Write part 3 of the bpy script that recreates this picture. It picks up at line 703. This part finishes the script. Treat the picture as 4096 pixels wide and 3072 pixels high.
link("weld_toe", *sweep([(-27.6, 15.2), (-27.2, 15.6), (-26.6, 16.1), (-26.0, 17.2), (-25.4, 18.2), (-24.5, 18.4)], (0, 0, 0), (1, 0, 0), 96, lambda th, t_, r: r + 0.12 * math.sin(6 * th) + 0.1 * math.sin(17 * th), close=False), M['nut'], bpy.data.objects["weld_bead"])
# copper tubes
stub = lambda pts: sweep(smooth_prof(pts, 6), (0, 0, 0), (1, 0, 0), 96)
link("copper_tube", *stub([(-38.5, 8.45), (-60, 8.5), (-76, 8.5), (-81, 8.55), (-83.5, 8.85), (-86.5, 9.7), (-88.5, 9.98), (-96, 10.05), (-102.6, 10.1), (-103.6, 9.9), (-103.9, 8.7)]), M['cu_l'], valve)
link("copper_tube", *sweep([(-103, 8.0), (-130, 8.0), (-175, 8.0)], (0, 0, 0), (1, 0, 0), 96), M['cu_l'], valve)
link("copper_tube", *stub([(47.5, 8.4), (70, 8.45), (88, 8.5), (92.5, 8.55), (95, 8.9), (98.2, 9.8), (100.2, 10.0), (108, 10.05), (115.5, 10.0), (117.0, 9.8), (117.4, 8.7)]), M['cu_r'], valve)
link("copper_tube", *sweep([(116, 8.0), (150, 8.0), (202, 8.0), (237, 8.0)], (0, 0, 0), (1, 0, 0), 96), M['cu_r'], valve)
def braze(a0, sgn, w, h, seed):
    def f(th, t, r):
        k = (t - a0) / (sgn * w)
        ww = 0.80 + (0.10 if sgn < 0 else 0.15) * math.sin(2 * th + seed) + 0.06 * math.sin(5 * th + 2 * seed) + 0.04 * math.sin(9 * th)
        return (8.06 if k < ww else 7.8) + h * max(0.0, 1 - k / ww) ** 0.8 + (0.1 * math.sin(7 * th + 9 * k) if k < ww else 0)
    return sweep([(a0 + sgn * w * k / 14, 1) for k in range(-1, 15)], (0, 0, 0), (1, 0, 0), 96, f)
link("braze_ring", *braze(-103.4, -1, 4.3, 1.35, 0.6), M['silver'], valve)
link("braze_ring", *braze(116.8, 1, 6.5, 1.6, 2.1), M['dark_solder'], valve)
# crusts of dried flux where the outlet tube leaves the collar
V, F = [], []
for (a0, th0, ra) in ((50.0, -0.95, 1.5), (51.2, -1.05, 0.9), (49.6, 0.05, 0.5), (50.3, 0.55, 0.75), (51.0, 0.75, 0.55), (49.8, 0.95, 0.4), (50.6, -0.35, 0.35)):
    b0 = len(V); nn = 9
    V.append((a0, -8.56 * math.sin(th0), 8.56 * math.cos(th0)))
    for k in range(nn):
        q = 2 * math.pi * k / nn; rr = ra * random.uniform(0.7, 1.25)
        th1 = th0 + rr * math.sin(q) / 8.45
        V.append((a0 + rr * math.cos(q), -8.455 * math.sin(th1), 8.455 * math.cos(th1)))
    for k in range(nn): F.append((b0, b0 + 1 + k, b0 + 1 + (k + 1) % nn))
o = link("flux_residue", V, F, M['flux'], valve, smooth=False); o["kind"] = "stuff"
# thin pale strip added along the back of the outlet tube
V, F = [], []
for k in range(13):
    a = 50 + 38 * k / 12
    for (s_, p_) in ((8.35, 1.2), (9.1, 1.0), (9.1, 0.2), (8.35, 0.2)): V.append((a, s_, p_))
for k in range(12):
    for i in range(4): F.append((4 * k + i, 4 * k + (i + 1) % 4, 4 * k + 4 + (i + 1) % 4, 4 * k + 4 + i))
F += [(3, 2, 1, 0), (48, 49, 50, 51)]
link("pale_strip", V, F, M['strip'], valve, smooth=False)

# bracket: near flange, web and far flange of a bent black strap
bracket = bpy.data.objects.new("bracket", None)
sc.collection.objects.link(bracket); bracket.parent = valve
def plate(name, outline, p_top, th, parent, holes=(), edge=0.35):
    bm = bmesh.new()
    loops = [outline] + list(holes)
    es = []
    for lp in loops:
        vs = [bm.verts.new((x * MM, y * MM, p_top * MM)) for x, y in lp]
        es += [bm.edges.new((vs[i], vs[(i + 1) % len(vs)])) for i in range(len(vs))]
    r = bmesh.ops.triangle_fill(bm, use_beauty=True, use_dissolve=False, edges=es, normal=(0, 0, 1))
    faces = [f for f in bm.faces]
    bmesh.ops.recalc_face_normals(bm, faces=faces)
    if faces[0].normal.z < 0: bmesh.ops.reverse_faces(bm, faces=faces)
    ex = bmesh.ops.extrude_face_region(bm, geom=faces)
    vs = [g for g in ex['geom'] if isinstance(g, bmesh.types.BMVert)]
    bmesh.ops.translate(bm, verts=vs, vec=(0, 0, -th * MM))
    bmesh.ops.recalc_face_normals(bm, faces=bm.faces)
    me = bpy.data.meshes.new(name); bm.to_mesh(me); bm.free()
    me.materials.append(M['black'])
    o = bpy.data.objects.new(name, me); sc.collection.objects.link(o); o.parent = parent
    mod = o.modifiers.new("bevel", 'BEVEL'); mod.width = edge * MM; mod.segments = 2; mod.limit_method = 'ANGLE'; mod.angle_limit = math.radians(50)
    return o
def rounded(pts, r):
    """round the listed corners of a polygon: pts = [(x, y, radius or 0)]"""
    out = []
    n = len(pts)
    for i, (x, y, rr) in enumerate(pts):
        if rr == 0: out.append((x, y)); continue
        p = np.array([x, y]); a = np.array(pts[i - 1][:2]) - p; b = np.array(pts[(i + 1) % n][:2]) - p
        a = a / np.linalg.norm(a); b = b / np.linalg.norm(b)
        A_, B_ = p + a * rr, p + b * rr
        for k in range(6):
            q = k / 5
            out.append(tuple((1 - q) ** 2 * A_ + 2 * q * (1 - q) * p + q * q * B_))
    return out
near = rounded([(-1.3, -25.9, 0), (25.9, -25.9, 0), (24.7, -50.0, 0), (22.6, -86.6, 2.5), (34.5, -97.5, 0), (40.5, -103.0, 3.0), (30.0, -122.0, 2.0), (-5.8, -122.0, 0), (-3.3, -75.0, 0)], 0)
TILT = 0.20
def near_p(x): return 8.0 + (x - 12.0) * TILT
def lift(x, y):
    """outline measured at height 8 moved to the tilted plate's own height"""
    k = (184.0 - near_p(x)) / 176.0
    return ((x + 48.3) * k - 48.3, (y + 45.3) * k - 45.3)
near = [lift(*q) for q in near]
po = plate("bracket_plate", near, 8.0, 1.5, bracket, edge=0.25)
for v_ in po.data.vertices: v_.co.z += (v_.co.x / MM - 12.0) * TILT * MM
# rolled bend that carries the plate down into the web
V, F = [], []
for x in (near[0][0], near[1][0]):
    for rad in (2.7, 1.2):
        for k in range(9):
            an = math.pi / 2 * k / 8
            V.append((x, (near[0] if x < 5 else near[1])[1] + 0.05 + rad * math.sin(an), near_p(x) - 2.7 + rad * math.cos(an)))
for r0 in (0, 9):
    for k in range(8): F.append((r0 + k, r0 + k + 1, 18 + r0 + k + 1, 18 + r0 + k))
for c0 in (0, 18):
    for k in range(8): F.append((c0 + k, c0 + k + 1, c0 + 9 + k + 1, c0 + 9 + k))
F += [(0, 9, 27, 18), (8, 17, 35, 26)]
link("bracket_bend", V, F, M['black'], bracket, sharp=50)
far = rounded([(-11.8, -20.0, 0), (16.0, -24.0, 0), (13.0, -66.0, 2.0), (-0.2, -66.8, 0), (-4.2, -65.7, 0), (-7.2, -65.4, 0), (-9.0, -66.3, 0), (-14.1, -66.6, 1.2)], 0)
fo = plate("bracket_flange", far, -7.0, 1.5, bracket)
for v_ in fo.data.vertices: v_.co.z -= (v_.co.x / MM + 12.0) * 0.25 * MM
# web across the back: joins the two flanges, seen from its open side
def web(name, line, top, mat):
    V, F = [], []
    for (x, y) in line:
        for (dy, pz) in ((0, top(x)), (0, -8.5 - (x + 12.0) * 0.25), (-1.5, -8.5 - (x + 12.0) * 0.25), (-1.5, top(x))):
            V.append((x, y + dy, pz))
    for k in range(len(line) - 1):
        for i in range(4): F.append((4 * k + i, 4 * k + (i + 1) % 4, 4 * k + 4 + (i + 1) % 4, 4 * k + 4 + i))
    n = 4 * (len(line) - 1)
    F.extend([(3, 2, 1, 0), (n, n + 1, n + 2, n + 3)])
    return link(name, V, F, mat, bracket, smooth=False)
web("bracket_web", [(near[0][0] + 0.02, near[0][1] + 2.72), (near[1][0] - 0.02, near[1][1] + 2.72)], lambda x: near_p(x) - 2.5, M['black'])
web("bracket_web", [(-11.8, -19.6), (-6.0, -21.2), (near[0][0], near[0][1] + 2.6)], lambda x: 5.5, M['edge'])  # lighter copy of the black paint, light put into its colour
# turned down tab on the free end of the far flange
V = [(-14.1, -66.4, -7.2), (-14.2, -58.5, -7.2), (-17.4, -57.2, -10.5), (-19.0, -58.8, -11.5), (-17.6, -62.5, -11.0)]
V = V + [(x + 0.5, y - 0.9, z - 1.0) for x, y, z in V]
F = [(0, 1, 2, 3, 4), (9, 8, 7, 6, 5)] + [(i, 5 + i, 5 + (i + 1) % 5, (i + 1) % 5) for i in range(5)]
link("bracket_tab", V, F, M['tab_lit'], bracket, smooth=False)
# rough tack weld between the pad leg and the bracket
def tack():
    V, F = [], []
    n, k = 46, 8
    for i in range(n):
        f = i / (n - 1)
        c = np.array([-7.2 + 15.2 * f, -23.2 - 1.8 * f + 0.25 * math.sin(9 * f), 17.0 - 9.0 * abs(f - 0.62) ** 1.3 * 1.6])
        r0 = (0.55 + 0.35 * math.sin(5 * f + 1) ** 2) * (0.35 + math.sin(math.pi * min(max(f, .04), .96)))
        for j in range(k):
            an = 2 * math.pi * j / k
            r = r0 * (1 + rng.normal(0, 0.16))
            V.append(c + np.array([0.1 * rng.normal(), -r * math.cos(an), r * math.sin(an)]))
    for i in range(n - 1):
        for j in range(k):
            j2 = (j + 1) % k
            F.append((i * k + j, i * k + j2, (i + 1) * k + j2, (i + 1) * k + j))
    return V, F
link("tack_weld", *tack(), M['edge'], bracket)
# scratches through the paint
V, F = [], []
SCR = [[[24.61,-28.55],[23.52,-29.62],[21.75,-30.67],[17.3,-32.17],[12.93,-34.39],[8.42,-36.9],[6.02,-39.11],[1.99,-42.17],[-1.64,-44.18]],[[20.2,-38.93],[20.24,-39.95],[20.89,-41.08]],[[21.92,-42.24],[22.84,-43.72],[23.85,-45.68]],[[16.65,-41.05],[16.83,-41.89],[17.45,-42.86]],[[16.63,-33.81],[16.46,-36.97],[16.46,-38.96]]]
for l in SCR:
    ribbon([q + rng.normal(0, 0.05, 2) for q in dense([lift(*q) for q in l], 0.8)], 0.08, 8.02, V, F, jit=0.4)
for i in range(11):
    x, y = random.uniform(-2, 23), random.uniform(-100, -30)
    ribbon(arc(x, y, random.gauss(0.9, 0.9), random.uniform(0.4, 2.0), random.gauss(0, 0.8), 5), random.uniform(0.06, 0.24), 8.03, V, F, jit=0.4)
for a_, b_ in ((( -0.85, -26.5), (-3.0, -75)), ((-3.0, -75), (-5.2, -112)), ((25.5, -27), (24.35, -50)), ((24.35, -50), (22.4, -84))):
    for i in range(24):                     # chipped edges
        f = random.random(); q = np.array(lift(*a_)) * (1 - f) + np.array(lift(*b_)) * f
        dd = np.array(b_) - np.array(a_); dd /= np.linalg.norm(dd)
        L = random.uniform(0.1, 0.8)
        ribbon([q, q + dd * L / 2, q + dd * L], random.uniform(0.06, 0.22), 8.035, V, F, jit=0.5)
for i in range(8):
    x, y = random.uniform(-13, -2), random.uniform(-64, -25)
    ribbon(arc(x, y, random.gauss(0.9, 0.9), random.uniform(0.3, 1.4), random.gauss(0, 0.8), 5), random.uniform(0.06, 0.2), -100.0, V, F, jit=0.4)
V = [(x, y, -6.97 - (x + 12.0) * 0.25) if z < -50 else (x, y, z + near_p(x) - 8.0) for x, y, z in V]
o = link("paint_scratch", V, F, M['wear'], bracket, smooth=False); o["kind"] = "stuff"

——————

■ PROBLEM TO WORK ON
Pull out the lines above in which the word "that" appears.

■ PROBLEM SOLUTION
Write part 3 of the bpy script that recreates this picture. It picks up at line 703. This part finishes the script. Treat the picture as 4096 pixels wide and 3072 pixels high.
# rolled bend that carries the plate down into the web